Kartemquin is now building a school curriculum around ’63 Boycott, developing it in conjunction with the non-profit Mikva Challenge. The program was co-founded by Abner Mikva, JD'51, who served on the UChicago Law School faculty.
The filmmakers hope to inspire students to do their own research, and to help them understand how modern inequality is rooted not only in personal enmity but in a legacy of systemic oppression.
“People often claim not to know how we ended up where we are,” Matthews said. “But there are concrete policies and political decisions that continue to affect public schools in Chicago and across the country.”

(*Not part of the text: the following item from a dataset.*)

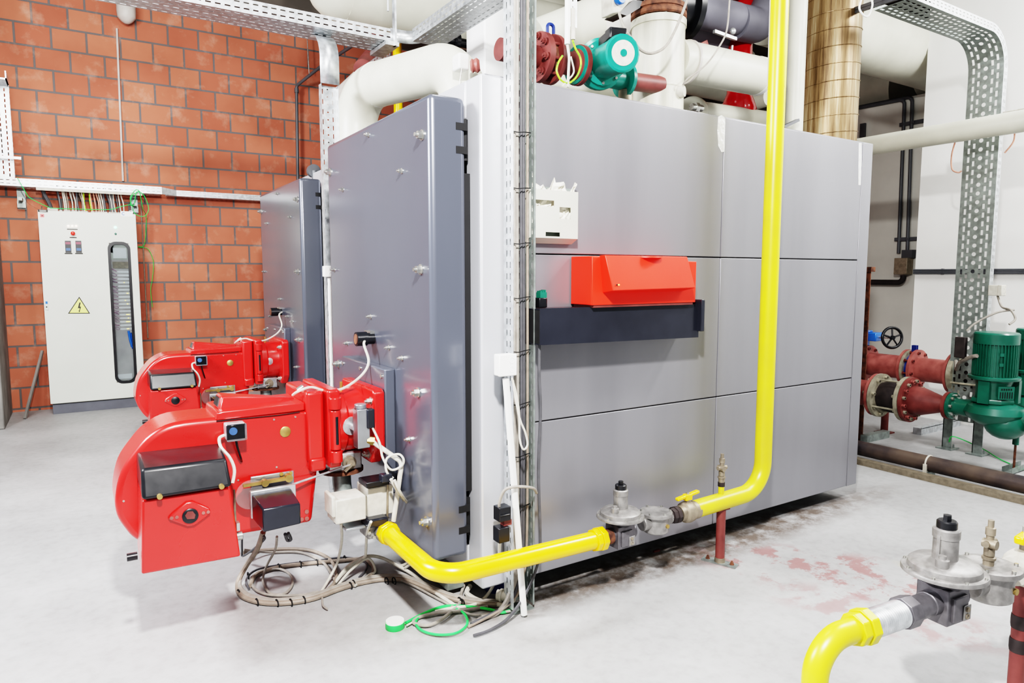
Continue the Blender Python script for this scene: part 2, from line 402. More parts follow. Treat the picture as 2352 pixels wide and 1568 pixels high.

The inequalities in Chicago’s public school system persist today. Last May, the UChicago Consortium on School Research released a study on the city’s closing of 50 schools in 2013—closures that disproportionately affected black neighborhoods. The report found that 11,000 students who were forced to switch schools saw a decline in math scores, a decrease that still existed four years later. The closings also created a “period of mourning” in those communities, especially at schools that had been open for decades.
But Quinn sees reason for hope. He highlighted the National Teachers Academy, a high-performing grade school in Chicago’s South Loop with a mostly black student body. In 2017, CPS announced plans to convert the campus into a high school serving new neighborhood boundaries, stretched to include parts of Bridgeport, Bronzeville and Chinatown.
Arguing that the closure of the elementary school discriminated against low-income black students, NTA parents sued—and won.
“It’s incredibly discouraging that we’ve made so little progress,” Quinn said. “On the other hand, it’s incredibly encouraging to see that people are out there in the streets. They’re going to fight these battles until there’s some kind of real equity in education.”